EXTRACTED MATERIAL:
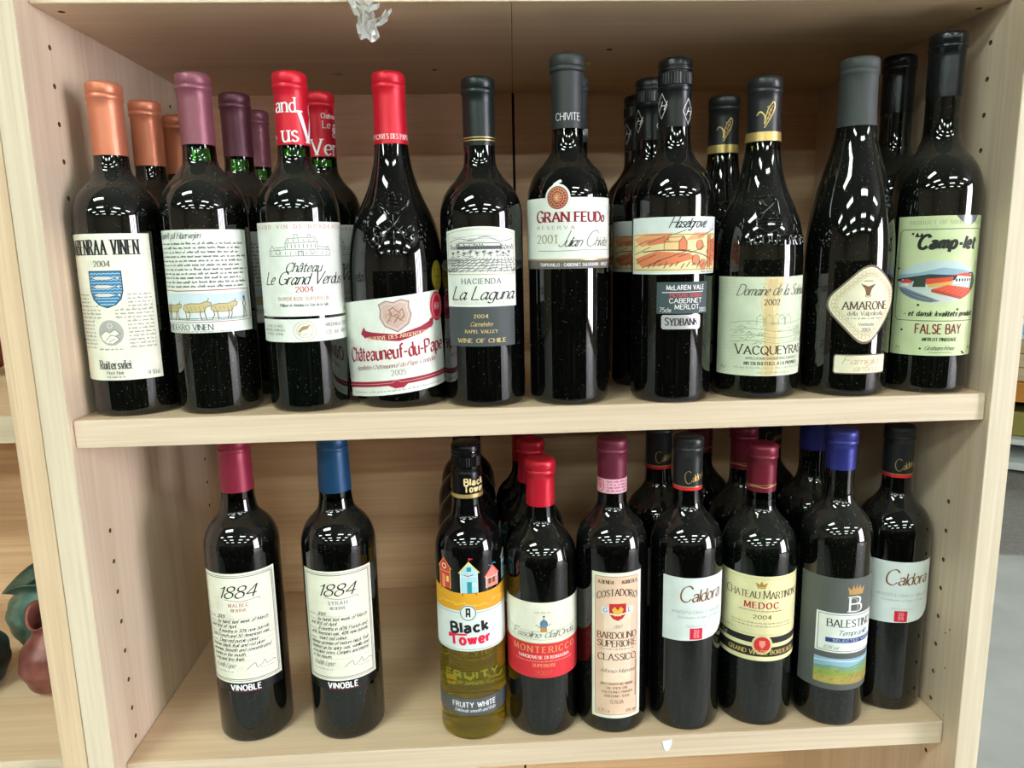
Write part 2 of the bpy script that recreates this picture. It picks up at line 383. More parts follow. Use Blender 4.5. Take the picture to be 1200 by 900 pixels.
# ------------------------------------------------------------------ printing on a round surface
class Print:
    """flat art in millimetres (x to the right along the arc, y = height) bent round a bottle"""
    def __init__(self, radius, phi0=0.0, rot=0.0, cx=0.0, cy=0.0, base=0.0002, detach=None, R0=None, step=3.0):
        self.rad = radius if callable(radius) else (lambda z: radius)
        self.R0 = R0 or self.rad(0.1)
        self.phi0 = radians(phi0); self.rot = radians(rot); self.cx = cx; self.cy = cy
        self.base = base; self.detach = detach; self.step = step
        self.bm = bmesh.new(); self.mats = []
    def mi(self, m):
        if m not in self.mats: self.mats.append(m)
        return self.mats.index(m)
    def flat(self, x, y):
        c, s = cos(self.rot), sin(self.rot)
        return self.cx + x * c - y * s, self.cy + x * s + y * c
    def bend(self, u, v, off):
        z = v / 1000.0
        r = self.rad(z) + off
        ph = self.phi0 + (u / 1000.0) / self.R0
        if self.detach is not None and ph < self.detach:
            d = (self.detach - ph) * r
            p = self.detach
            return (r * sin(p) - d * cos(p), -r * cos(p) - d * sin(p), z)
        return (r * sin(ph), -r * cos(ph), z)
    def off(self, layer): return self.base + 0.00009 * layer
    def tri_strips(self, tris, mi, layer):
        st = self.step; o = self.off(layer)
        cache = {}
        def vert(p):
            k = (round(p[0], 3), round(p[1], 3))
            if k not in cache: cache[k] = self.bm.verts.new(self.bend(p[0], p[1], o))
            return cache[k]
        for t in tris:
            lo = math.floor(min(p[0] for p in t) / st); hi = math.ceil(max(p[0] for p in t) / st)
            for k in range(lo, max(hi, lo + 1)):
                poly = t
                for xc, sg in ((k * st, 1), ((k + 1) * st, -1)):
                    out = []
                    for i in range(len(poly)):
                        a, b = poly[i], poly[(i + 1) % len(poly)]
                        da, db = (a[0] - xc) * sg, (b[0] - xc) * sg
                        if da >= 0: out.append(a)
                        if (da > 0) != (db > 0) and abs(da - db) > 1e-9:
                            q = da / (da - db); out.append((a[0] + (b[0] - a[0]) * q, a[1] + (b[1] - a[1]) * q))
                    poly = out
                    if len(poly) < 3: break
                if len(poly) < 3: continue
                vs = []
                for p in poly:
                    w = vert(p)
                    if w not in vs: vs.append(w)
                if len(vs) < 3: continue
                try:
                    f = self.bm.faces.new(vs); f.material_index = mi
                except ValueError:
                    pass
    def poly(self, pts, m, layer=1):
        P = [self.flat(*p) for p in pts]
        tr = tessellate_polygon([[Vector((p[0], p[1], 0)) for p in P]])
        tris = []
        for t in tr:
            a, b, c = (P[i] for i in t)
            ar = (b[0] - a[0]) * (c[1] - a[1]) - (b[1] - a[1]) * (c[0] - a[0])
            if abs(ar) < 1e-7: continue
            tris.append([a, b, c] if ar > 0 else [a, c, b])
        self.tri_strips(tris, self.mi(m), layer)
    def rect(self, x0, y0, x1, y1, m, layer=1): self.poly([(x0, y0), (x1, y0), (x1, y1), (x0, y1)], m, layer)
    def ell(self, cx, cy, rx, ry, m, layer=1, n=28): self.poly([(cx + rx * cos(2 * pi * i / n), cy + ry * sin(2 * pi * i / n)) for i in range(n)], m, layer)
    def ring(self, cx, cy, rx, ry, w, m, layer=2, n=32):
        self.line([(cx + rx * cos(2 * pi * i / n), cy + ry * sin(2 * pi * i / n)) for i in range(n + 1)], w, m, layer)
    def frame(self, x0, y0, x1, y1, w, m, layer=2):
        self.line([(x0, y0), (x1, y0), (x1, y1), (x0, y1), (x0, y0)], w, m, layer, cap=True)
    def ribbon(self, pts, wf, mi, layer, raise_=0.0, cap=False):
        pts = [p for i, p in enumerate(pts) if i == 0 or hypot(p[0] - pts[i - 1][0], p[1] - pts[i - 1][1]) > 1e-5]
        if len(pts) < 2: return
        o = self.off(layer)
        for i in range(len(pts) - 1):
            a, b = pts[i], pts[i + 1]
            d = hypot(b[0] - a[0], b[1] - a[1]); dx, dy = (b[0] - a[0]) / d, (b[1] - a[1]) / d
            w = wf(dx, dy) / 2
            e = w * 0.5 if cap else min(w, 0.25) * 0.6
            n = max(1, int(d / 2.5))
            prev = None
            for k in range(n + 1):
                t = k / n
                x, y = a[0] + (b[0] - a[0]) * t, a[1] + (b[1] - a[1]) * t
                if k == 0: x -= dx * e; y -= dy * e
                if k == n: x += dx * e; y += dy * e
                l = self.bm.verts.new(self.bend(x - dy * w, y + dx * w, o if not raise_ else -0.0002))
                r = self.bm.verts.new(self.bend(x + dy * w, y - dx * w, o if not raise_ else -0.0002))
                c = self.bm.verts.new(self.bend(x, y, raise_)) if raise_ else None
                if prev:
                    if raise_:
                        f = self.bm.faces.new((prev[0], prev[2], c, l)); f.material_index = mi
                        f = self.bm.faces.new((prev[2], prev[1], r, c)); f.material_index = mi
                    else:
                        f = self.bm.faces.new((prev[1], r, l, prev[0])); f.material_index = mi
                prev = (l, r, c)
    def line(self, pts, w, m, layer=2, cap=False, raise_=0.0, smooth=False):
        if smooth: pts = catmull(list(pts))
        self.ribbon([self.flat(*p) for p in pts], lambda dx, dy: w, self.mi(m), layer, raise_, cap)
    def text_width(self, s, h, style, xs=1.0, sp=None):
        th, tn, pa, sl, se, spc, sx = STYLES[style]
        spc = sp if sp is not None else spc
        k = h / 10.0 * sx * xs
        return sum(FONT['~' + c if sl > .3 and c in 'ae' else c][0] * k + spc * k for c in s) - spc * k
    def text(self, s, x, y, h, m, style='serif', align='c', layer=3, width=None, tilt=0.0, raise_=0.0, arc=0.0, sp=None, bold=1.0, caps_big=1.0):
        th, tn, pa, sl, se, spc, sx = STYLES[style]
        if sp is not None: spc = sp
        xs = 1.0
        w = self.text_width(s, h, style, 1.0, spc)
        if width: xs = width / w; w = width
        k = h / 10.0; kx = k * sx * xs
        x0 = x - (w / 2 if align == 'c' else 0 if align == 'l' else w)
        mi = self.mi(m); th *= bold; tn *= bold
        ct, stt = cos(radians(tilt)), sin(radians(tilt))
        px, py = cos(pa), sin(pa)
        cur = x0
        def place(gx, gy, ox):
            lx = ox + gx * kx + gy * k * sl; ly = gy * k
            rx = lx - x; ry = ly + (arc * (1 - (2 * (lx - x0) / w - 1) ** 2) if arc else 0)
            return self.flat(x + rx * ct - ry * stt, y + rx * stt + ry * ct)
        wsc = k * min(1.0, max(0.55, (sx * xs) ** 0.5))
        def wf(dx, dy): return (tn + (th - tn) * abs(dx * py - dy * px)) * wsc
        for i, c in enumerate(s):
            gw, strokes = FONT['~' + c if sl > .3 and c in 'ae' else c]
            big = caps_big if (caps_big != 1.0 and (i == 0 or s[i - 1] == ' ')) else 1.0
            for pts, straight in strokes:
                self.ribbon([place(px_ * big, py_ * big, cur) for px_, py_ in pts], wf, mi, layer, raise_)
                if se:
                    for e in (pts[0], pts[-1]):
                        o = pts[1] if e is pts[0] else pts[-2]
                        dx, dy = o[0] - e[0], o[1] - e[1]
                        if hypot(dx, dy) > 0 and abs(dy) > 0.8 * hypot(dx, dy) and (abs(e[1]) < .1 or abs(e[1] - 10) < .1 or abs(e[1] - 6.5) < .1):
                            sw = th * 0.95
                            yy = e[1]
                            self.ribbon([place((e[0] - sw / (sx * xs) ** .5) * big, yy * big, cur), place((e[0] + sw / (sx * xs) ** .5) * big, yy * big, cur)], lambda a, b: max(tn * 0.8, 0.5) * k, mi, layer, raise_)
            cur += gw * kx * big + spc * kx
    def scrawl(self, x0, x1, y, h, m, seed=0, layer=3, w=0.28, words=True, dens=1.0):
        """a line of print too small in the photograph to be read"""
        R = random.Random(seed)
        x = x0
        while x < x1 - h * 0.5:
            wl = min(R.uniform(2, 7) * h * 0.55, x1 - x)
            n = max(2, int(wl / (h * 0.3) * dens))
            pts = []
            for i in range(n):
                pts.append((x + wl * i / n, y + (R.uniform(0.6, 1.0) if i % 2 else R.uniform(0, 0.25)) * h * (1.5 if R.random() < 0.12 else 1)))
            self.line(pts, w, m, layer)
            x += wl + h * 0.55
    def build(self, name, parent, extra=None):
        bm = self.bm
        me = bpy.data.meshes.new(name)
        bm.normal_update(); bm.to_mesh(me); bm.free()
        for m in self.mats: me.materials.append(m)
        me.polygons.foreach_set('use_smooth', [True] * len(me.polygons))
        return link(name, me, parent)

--

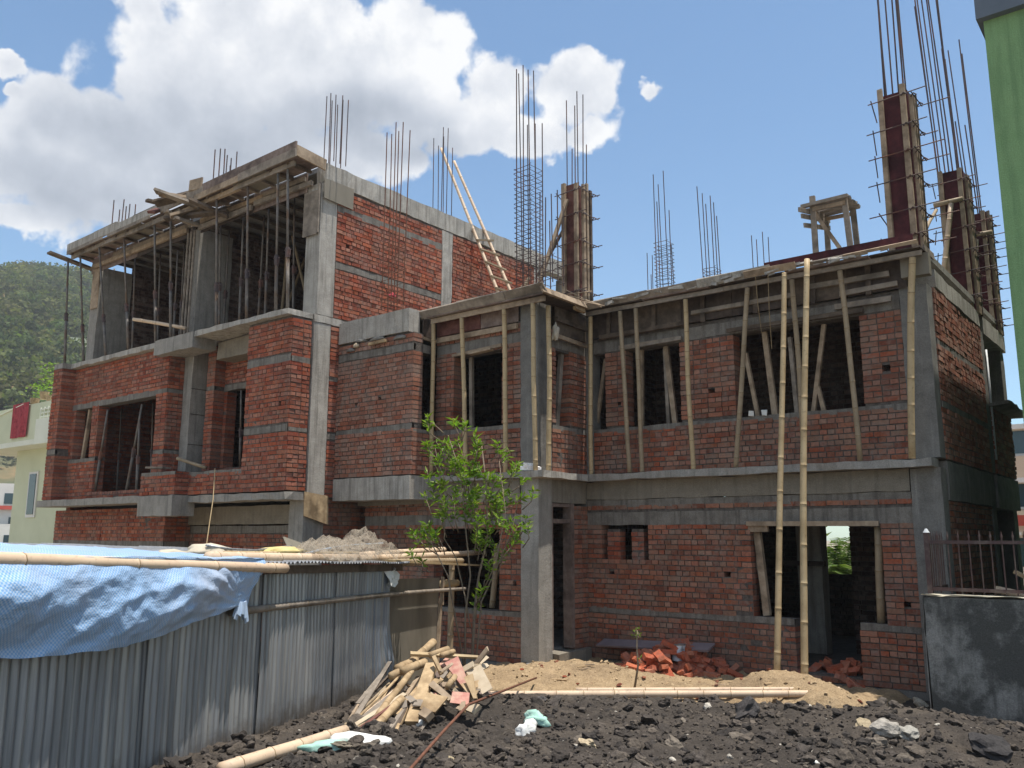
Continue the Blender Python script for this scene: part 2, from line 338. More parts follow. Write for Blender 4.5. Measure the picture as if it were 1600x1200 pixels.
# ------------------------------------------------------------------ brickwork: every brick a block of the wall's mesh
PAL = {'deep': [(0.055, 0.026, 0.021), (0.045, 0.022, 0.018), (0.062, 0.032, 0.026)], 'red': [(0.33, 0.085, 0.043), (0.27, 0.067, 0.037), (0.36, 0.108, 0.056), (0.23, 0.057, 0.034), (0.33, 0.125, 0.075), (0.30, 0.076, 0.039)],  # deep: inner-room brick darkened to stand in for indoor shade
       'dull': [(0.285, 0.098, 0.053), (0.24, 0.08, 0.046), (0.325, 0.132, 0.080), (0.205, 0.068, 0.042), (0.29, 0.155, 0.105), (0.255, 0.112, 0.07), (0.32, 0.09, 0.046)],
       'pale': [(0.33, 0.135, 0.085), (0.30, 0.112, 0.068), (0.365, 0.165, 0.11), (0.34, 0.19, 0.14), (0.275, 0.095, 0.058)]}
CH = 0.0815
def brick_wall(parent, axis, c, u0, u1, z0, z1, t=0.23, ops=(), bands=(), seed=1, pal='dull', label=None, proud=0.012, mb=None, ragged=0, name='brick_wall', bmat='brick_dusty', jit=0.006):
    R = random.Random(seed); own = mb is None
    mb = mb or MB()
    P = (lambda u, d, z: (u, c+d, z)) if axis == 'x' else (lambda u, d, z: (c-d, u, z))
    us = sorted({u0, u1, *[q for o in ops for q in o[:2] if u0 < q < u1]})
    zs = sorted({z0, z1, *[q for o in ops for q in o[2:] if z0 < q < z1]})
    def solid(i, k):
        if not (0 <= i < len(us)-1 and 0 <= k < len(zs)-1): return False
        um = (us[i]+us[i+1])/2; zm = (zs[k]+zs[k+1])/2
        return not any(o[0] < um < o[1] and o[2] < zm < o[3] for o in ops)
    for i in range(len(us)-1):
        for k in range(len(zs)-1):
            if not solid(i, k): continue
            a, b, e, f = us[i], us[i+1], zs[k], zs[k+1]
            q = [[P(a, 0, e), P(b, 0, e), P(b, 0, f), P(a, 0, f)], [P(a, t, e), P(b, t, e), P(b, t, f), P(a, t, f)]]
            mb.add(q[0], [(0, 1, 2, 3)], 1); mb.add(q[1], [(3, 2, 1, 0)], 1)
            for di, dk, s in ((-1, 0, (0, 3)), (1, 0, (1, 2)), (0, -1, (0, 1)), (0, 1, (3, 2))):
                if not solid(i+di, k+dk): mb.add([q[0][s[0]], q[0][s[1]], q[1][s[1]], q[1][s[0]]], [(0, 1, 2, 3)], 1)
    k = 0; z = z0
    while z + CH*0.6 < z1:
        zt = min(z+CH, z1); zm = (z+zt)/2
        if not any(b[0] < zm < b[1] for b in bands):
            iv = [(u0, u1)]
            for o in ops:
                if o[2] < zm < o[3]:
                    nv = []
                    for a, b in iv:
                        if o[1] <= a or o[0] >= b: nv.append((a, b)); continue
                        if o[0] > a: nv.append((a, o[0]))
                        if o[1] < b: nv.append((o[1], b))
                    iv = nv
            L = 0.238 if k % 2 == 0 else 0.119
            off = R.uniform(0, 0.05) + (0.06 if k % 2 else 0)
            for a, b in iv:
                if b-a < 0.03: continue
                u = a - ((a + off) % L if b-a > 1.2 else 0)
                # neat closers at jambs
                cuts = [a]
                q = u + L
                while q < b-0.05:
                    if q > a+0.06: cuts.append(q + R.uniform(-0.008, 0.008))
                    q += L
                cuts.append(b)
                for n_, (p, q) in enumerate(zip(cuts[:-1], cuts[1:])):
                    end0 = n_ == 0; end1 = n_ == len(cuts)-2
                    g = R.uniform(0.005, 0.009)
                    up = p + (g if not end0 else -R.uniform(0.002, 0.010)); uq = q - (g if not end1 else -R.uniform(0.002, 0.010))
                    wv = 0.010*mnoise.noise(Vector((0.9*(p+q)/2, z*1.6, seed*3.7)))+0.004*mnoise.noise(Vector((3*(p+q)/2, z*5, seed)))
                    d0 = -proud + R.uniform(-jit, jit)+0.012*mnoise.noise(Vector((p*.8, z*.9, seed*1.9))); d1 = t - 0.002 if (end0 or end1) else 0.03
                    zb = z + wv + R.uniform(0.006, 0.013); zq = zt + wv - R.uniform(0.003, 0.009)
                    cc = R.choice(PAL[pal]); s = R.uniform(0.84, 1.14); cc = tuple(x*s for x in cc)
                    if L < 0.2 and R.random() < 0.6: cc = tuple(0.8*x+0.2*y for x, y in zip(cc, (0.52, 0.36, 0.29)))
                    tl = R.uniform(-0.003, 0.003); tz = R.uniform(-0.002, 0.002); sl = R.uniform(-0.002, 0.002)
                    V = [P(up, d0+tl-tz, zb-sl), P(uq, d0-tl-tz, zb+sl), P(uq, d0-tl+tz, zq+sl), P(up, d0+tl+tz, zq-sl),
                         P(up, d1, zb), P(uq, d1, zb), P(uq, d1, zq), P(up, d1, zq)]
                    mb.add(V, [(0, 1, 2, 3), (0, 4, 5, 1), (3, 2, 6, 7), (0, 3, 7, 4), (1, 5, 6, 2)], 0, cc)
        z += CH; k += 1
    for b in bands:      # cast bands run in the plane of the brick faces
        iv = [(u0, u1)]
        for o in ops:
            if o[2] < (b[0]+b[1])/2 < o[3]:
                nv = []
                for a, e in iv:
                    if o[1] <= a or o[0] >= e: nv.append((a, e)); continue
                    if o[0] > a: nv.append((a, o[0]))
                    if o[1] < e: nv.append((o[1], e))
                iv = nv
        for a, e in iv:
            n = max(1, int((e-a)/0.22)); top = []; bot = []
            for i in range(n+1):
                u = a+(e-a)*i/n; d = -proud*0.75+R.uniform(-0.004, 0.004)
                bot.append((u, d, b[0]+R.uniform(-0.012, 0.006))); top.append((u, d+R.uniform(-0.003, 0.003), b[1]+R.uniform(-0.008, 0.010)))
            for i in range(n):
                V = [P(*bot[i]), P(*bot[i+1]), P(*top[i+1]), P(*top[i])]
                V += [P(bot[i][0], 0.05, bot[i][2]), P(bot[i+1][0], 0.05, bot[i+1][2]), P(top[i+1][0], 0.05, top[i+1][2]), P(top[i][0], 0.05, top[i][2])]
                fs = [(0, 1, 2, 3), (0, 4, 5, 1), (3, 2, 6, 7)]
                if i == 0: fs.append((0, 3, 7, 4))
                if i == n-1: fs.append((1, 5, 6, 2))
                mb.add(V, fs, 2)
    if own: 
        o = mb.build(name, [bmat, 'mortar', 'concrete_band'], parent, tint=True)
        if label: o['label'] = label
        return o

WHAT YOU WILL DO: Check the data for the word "this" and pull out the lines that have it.

TASK RESULT:
Write part 2 of the bpy script that recreates this picture. It picks up at line 383. More parts follow. Use Blender 4.5. Take the picture to be 1200 by 900 pixels.
Continue the Blender Python script for this scene: part 2, from line 338. More parts follow. Write for Blender 4.5. Measure the picture as if it were 1600x1200 pixels.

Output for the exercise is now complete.